__Aim__
Without the pictures, output the lines of the material from the very first through the one that holds "sock.location += Msl.to_3x3() @ (ECC*S)".

===== Data extract

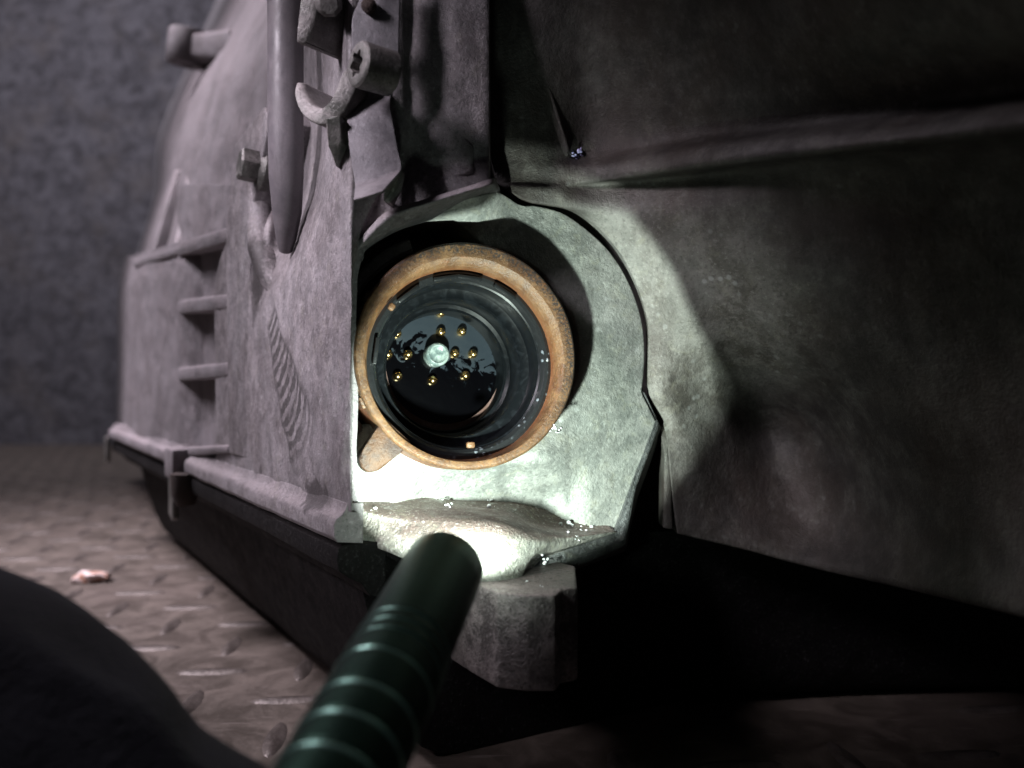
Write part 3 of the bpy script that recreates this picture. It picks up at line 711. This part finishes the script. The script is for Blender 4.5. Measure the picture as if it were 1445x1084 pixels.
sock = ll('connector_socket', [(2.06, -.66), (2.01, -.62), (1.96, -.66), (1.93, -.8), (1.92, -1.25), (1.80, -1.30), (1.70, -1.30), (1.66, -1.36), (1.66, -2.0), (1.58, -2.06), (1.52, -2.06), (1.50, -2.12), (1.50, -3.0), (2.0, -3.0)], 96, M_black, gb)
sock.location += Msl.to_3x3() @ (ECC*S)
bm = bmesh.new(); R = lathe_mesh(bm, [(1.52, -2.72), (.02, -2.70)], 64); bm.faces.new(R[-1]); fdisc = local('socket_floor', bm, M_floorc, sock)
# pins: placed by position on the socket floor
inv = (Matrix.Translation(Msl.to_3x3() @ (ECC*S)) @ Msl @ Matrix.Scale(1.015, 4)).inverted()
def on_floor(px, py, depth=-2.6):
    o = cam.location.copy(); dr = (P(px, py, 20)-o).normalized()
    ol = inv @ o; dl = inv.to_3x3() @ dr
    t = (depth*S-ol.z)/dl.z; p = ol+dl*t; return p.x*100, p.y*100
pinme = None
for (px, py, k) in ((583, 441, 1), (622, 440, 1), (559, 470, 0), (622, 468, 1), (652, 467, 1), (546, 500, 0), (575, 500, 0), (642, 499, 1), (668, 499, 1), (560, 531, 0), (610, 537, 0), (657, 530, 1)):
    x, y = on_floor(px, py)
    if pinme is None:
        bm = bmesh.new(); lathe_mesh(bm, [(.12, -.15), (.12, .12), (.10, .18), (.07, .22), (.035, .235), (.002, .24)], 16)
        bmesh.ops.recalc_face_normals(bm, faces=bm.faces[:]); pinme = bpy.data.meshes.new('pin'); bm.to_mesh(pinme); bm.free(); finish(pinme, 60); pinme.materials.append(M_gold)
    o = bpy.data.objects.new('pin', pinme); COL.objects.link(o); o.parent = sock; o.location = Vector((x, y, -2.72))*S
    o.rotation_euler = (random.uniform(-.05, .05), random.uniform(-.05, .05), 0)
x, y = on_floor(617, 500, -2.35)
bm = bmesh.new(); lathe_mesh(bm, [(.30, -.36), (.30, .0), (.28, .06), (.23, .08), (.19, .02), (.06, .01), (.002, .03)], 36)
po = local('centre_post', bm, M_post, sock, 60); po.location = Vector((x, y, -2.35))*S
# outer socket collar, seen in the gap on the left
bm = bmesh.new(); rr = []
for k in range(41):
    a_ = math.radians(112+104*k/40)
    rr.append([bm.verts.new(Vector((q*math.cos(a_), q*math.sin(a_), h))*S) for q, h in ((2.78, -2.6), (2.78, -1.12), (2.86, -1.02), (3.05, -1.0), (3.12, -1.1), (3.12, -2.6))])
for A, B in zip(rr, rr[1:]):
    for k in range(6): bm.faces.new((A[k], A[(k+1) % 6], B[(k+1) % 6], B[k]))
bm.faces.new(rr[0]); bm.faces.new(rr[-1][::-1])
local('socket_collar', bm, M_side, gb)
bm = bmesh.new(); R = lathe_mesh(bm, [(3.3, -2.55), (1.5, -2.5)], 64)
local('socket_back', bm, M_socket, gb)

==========

__Full solution__
Write part 3 of the bpy script that recreates this picture. It picks up at line 711. This part finishes the script. The script is for Blender 4.5. Measure the picture as if it were 1445x1084 pixels.
sock = ll('connector_socket', [(2.06, -.66), (2.01, -.62), (1.96, -.66), (1.93, -.8), (1.92, -1.25), (1.80, -1.30), (1.70, -1.30), (1.66, -1.36), (1.66, -2.0), (1.58, -2.06), (1.52, -2.06), (1.50, -2.12), (1.50, -3.0), (2.0, -3.0)], 96, M_black, gb)
sock.location += Msl.to_3x3() @ (ECC*S)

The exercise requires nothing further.